Approximately 50 people gathered on Friday afternoon to watch as the steeple of Sacred Heart Catholic Church was lifted from the building. The removal signalled the beginning of the demolition of the church.

The condition of the church, built in 1923, had been deteriorating, which led the congregation to stop using the building four years ago. Services have since been held in the gymnasium of Bompas Elementary School. Planning and fundraising is also been underway for the construction of a new church building.

The goal is to build an L-shaped building in the same location as the current church on the village's main street. The building will include a church and an attached residence for the priest, said Darlene Sibbeston, a member of the New Church Building Committee.

Since taking over the fundraising for the project at the beginning of February, the committee has raised a little less than $9,000. Sibbeston said he is uncertain of the total amount raised.

By August, Sibbeston said the committee hopes to have a firm fundraising goal after receiving price quotes. A fundraising thermometer will be set up to show Fort Simpson residents the progress, she said.

Watching from a grassy lot kitty-corner from the church, Sibbeston said the removal of the steeple is a cause for mixed emotions.

"It's sad but it's happy," she said.

On the positive side, the removal shows progress is being made and the project is moving forward, said Sibbeston.

However, Sibbeston said she was thinking about all of her memories linked to the church including her baptism, first communion and confirmation ceremonies.

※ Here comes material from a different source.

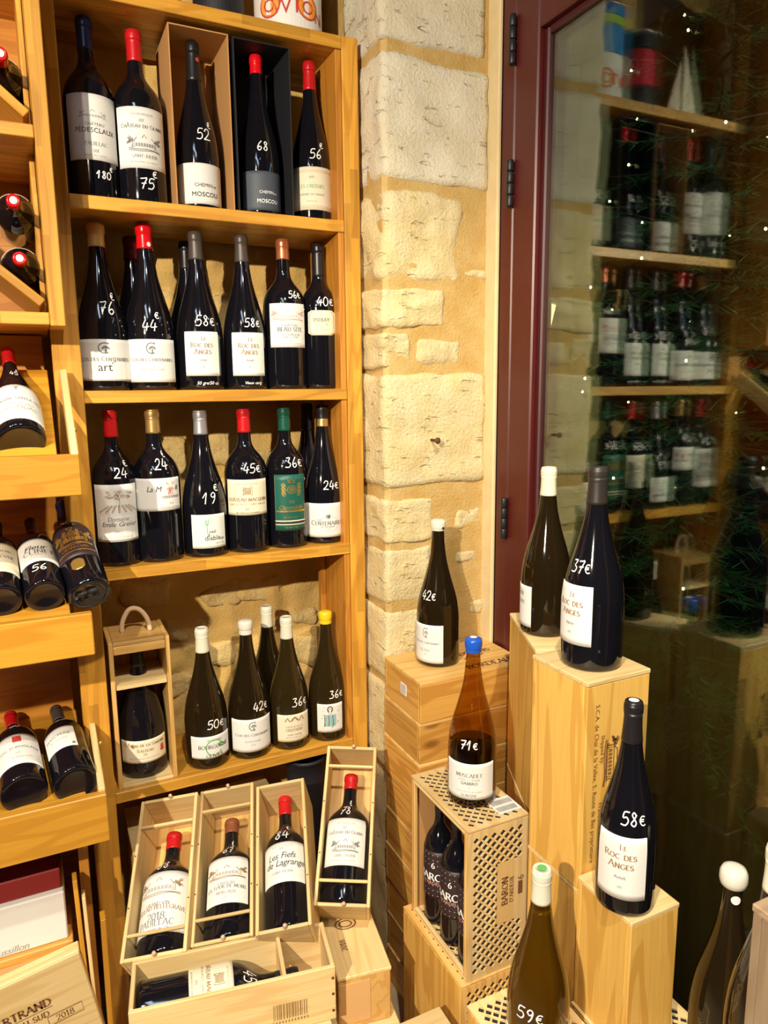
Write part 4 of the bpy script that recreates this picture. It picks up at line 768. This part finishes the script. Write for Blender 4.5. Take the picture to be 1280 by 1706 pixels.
# the crate lying in front
ex = Vector((.985, -.174, 0)).normalized(); ey = Vector((.174, .985, 0)).normalized(); EM = frame_m((-.037, -.495, .082), ex, ey, (0, 0, 1))
ec = tag(empty('wine_crate', mw=EM), 'open pine crate lying on its side edge in front with one bottle lying in it', 'crate')
EL, EW, EH = .4126, .1356, .126; t = .009
panel('side_panel', (0, 0, 0), (EL, t, EH), 'pale_x', ec); panel('side_panel', (0, EW-t, 0), (EL, EW, EH), 'pale_x', ec)
panel('end_panel', (0, t, 0), (t, EW-t, EH), 'pale_y', ec); panel('end_panel', (EL-t, t, 0), (EL, EW-t, EH), 'pale_y', ec); panel('bottom_panel', (t, t, 0), (EL-t, EW-t, .007), 'pine_x', ec)
for lo, hi in (((.303, t, .007), (.311, EW-t, .043)), ((.303, t, .086), (.311, EW-t, EH-.004)), ((.303, t, .043), (.311, .043, .086)), ((.303, .093, .043), (.311, EW-t, .086))): panel('divider', lo, hi, 'pale_y', ec, .0005)
for zz in (.022, .062, .100):
    v, f = lathe([(.0005, 0), (.003, 0), (.003, .0012), (.0005, .0014)], 8); link('nail', pymesh('nail', v, f), 'rust', ec, Matrix.Translation((EL-.006, 0, zz)) @ Matrix.Rotation(R(90), 4, 'X'))
sf = Surface(lambda x, y: (x, -.0008, y)); rnd = random.Random(4); x = .280
while x < .350: wd = rnd.choice((.001, .0018, .0026)); sf.rect(x, .030, x+wd, .066, 'ink_brown', 1); x += wd+rnd.choice((.0012, .002, .003))
for k in range(12): sf.rect(.278+k*.0065, .021, .281+k*.0065, .026, 'ink_brown', 1)
sf.build(ec, 'barcode')
B('wine_bottle', 'dark magnum with cream label and 45 euro price lying in the front crate', None, .330, .0530, 'bord', cap=('cap_black', .15), labels=[(.31, .585, 60, 0, 'paper_cream', L_macq)], prices=[('45€', 0, .65, .026)], mw=EM @ frame_m((.012, .068, .0645), (0, -.94, -.34), (0, .34, -.94), (1, 0, 0)))
# case carrying the raised crate, and the closed cases below
FM = frame_m((.385, -.520, .0), Vector((.985, -.165, 0)).normalized(), Vector((.165, .985, 0)).normalized(), (0, 0, 1))
fc = tag(empty('wooden_case', mw=FM), 'closed pale wooden case with paper patch under the rightmost raised crate', 'case')
panel('case_body', (.008, .0, .0), (.128, .30, .122), 'pine_y', fc, .002); panel('lid', (.006, -.002, .122), (.130, .302, .131), 'pale_y', fc, .002); panel('paper_patch', (.012, -.0015, .012), (.080, -.0002, .112), 'paper_brown', fc, 0)
sf = Surface(lambda x, y: (x, y, .1318)); sf.draw([arc(0, 0, 1, 1, 0, 360, 20), arc(0, 0, .6, .6, 0, 360, 16)], .06, .155, .085, .172, .003, 'ink_burn'); sf.build(fc)
sf = Surface(lambda x, y: (.040-y, x, .1318)); sf.text('2018', .09, .0, .035, 'serif', 'ink_burn', 1.3); sf.build(fc)
def case(name, label, lo, hi, m='pine', lidm=None, rz=0, group=None, lid=True, ax='x'):
    o = Vector(((lo[0]+hi[0])/2, (lo[1]+hi[1])/2, lo[2])); c = tag(empty(name, o, rz), label, 'case', group); h = hi[2]-lo[2]; hx, hy = (hi[0]-lo[0])/2, (hi[1]-lo[1])/2; t = .010
    panel('front_panel', (-hx, -hy, 0), (hx, -hy+t, h-(t if lid else 0)), m+'_'+ax, c); panel('back_panel', (-hx, hy-t, 0), (hx, hy, h-(t if lid else 0)), m+'_'+ax, c)
    ay = 'y' if ax == 'x' else ax
    panel('end_panel', (-hx, -hy+t, 0), (-hx+t, hy-t, h-(t if lid else 0)), m+'_'+ay, c); panel('end_panel', (hx-t, -hy+t, 0), (hx, hy-t, h-(t if lid else 0)), m+'_'+ay, c)
    panel('bottom_panel', (-hx+t, -hy+t, 0), (hx-t, hy-t, .006), m+'_x', c)
    if lid: panel('lid', (-hx-.001, -hy-.001, h-t+.0005), (hx+.001, hy+.001, h), (lidm or 'pale')+'_x', c)
    return c
case('wooden_case', 'closed case lying under the raised crate and the case with paper patch', (.40, -.56, ZF), (.545, -.24, -.004), 'pine', rz=R(-8))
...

Watching the process was also emotional for Pearl Norwegian. Pearl's father Leo Norwegian helped build and erect the steeple in 1959.

"I thought this day would never come," she said. From the inside, the church always looked so clean and there was no indication it would ever come apart, Pearl said.

Wilbert Antoine also found himself reminiscing as the steeple was being prepared for removal.

"It's a bit nostalgic," he said. "It's a little sad to see history going down."

Wilbert had his first job in the church in approximately 1958, serving mass every Sunday that summer, a task for which he received a new bicycle as a reward.

Wilbert's grandparents celebrated their 50th wedding anniversary in the church. The steeple is a landmark, he said.

The construction of the steeple comes with its own story.

Leo Norwegian and Fred Sibbeston were operating a crane in 1959 during the construction of Thomas Simpson and Bompas Elementary Schools, said Jonas Antoine.

The two men talked to the father at the time about building a steeple for the church.

When it came time to lift the steeple in place, however, they discovered the crane was too short for the job. The men lowered the steeple back down and returned with a long tree trunk, approximately 60 feet tall, that they secured to the end of the boom. They strapped the steeple to the other end of the log and then lifted it into place, said Jonas.

The steeple and the bell inside of it will be saved and used in the new church building, said Sibbeston. Other parts of the church, including the pews, altar, lighting fixtures and interior doors, have also been saved. The rest of the building is scheduled to be demolished this fall.

Rowe's Construction donated its services to remove the steeple. Two staff members from the Northwest Territories Power Corporation assisted the six Rowe's employees during the process.